The Dreyfus Affair of the 1890s and the violent controversies that surrounded it appeared to pass two very different judgments on the France of the Third Republic. The outcome o the trial -- Captain Dreyfus convicted without guilt and the real traitor acquitted despite guilt -- demonstrated without question the extraordinary hypocrisy of the military justice system. But the furor raised by Dreyfus' conviction and the agitation for his release suggested that the injustice of the courts' verdict was uncharacteristic of French society; that for France as a nation the rendering of justice was paramount, even at the expense of disgracing both the military and a conspiring government.
In The Hypocrisy of Justice in the Belle Epoque, Benjamin Martin examines the events of three sensational criminal cases to reveal that the willful mangling of justice that occurred in the Dreyfus trial was far from rare in the Third Republic France. He finds, in fact, that justice in the Belle Epoque was "hypocritical in the extreme," with the outcome of trials easily tainted by the power and influence of politics, money, and illicit sex.

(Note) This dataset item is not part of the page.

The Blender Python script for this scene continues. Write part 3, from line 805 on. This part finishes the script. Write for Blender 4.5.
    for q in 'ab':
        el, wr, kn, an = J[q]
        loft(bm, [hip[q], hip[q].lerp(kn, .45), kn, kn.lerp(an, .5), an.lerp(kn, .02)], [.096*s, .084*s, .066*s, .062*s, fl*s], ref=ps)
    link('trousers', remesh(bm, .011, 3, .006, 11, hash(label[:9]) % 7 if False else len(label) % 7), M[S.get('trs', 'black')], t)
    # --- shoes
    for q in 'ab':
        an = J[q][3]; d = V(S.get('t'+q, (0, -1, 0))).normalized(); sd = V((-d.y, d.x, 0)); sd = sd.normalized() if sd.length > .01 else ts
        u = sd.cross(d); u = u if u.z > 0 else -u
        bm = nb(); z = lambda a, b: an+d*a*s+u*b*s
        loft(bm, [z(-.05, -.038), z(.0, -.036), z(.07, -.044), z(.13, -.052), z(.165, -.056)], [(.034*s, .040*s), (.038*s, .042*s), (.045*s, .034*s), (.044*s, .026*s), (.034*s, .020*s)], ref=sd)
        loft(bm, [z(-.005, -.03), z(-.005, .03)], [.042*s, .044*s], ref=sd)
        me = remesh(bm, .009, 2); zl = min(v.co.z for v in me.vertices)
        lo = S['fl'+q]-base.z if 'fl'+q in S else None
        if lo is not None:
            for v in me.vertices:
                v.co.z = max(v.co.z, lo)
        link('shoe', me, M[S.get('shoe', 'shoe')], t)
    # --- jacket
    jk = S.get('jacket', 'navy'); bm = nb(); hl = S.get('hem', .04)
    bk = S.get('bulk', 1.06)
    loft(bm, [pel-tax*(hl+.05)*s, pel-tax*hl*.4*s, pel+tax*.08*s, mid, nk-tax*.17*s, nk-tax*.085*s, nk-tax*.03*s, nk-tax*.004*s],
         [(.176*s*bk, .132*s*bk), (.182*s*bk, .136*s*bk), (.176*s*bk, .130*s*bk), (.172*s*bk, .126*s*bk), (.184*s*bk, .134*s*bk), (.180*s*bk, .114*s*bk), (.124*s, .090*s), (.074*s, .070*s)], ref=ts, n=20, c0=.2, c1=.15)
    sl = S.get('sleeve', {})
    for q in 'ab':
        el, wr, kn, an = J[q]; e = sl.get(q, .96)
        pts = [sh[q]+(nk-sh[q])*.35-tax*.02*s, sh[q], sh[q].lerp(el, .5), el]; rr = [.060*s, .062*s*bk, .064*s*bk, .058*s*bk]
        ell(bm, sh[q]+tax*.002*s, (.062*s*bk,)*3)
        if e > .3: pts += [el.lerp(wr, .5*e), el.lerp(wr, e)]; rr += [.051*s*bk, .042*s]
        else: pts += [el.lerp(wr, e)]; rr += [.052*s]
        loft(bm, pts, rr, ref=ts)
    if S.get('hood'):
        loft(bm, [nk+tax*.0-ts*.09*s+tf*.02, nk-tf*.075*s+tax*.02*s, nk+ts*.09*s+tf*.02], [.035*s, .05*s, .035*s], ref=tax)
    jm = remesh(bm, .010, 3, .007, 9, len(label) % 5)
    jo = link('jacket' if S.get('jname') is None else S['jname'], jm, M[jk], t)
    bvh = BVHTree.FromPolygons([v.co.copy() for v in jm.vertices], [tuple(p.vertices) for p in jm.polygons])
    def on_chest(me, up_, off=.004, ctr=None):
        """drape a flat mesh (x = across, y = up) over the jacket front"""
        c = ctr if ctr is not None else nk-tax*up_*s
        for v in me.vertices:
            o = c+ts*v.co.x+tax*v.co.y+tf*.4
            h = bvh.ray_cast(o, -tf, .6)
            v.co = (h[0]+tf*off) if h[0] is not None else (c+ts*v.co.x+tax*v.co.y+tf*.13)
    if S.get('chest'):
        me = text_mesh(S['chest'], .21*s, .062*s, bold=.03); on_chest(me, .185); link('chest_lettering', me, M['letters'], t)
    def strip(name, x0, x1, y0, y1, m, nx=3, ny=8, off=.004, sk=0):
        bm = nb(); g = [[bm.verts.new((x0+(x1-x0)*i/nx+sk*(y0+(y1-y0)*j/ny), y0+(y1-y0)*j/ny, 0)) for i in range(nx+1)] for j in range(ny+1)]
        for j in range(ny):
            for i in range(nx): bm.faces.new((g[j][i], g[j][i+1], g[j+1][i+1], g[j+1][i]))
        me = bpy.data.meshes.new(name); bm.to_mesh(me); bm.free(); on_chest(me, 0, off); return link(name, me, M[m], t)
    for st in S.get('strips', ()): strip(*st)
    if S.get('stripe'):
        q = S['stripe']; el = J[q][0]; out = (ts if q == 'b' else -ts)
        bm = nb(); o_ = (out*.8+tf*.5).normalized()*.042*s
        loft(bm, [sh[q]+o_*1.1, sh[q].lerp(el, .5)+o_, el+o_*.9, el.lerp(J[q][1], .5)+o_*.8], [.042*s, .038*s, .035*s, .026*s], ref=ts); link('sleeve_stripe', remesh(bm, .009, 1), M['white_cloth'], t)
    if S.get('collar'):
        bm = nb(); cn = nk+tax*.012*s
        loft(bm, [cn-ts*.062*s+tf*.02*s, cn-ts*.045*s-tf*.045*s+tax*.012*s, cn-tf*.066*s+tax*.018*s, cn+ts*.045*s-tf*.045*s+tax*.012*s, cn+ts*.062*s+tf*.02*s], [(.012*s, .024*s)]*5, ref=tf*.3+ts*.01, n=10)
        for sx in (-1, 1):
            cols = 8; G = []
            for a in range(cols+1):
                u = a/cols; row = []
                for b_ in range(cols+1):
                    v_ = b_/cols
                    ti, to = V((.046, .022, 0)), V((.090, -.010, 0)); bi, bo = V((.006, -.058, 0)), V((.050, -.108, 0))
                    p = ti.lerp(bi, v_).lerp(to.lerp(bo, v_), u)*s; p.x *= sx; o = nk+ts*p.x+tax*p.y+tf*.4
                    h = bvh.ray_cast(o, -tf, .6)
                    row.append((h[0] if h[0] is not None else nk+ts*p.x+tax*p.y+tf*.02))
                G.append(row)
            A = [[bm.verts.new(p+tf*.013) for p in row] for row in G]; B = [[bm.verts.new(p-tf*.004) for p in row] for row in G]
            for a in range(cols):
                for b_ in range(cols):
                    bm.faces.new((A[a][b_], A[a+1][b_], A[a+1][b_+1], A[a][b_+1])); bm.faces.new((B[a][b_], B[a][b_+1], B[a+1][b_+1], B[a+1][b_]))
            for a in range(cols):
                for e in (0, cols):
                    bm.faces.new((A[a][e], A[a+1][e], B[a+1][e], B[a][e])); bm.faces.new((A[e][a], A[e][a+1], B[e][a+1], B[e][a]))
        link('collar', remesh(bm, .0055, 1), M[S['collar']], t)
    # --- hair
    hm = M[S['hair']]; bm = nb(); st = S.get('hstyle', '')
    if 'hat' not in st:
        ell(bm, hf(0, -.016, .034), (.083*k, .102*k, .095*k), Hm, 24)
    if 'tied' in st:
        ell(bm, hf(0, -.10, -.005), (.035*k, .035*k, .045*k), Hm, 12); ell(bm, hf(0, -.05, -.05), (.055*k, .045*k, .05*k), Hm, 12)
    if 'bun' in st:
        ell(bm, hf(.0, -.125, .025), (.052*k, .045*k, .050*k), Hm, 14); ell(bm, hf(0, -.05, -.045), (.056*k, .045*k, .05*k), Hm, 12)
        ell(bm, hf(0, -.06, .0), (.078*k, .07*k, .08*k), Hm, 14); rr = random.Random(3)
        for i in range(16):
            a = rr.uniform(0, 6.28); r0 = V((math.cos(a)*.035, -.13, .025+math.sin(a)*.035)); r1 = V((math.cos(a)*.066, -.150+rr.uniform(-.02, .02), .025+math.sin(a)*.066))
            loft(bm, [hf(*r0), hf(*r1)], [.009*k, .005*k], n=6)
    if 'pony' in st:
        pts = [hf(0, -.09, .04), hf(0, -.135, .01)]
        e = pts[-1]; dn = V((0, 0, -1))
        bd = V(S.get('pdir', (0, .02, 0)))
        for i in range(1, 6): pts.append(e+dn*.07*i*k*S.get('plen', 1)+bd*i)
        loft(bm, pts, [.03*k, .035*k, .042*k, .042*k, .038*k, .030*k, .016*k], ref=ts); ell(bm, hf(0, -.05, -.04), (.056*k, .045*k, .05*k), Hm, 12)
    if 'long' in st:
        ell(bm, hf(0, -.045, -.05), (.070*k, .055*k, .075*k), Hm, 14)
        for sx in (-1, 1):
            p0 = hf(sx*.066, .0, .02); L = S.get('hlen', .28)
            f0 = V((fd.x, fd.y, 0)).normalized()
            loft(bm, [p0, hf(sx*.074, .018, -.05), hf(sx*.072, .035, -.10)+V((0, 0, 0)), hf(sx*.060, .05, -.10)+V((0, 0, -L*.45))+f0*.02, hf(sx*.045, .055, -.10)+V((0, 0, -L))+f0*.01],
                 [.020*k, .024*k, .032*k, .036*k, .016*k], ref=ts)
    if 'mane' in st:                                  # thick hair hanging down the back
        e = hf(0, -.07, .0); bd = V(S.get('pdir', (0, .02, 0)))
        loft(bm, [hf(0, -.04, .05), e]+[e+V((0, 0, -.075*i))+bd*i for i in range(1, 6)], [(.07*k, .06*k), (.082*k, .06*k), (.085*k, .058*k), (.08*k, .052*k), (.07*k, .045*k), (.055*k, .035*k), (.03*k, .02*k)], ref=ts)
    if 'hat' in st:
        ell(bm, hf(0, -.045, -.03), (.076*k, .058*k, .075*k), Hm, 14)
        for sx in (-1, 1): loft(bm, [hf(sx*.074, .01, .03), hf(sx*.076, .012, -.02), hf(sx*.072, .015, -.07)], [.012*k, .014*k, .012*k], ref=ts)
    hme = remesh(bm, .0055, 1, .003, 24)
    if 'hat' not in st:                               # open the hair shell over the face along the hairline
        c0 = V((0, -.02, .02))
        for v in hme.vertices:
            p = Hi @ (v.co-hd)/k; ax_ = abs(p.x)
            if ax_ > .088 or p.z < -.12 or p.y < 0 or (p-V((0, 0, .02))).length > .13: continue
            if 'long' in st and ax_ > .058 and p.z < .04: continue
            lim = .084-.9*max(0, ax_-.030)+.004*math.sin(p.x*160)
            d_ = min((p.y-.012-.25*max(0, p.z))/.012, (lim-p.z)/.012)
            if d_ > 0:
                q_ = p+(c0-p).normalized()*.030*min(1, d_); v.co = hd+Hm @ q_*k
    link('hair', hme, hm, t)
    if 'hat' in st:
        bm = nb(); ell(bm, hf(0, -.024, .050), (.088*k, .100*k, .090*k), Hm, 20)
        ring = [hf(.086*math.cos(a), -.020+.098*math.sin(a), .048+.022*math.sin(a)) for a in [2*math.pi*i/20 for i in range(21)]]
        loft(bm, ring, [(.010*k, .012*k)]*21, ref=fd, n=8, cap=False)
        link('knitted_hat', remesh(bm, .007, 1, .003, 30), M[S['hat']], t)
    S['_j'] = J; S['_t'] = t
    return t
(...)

At times, justice deviated so far from the ideal that its goal was not the strict application of the law or even the discovery of the truth, but rather the imposition of a system of rewards and punishments meted out in accordance with a capricious vision of social utility.
Martin begins with the case of Marguerite Steinheil, the wife of an artist of only middling talent. A strikingly beautiful woman, she presided over a famous salon and was the lover of influential politicians. When she was tried for the brutal murders of her husband and her mother, Marguerite defended herself with a flurry of extravagant stories and unlikely counter-accusations. Even so, she was found innocent of all charges, and the crimes were left unsolved.
The second trial considered is that of Thérèse Humbert, a young woman who used an apparently innate talent for elaborate deception in rising from poverty to the upper reaches of Parisian society. With the aid of her husband and her brothers, Thérèse created a series of specious lawsuits over an illusory American legacy. Then, playing on the greed of dozens of investors, she skillfully manipulated the French courts to perpetrate a fraud that would last for twenty years, yield millions, and make her salon one of the most dazzling in Europe until the day when the ruse was finally found out.
The third case is that of Henriette Caillaux, the wife of an important leader in the Radical party. She admitted shooting Gaston Calmette, the influential newspaper editor who had been carrying out a campaign of vilification against her husband. But when she was tried for the murder in 1914, Henriette was found innocent and allowed to go free.
The sensational trials of Marguerit Steinheil, Thérèse Humbert, and Henriette Caillaux mirrored in many the stalemate society of the Belle Epoque itself. By examining the hypocrisy of justice in the Third Republic, Benjamin Martin uncovers the vast extent of that society's corruption, the amorality and sordidness that were cloaked only partially by the mantle of respectability.
In The Hypocrisy of Justice in the Belle Epoque, Benjamin Martin examines the events of three sensational criminal cases to reveal that the willful mangling of justice that occurred in the Dreyfus trial was far from rare in the Third Republic France. He finds, in fact, that justice in the Belle Epoque was "hypocritical in the extreme," with the outcome of trials easily tainted by the power and influence of politics, money, and illicit sex. At times, justice deviated so far from the ideal that its goal was not the strict application of the law or even the discovery of the truth, but rather the imposition of a system of rewards and punishments meted out in accordance with a capricious vision of social utility.
Martin begins with the case of Marguerite Steinheil, the wife of an artist of only middling talent. A strikingly beautiful woman, she presided over a famous salon and was the lover of influential politicians. When she was tried for the brutal murders of her husband and her mother, Marguerite defended herself with a flurry of extravagant stories and unlikely counter-accusations. Even so, she was found innocent of all charges, and the crimes were left unsolved.
The second trial considered is that of Thérèse Humbert, a young woman who used an apparently innate talent for elaborate deception in rising from poverty to the upper reaches of Parisian society. With the aid of her husband and her brothers, Thérèse created a series of specious lawsuits over an illusory American legacy. Then, playing on the greed of dozens of investors, she skillfully manipulated the French courts to perpetrate a fraud that would last for twenty years, yield millions, and make her salon one of the most dazzling in Europe until the day when the ruse was finally found out.
The third case is that of Henriette Caillaux, the wife of an important leader in the Radical party. She admitted shooting Gaston Calmette, the influential newspaper editor who had been carrying out a campaign of vilification against her husband. But when she was tried for the murder in 1914, Henriette was found innocent and allowed to go free.
The sensational trials of Marguerit Steinheil, Thérèse Humbert, and Henriette Caillaux mirrored in many the stalemate society of the Belle Epoque itself. By examining the hypocrisy of justice in the Third Republic, Benjamin Martin uncovers the vast extent of that society's corruption, the amorality and sordidness that were cloaked only partially by the mantle of respectability.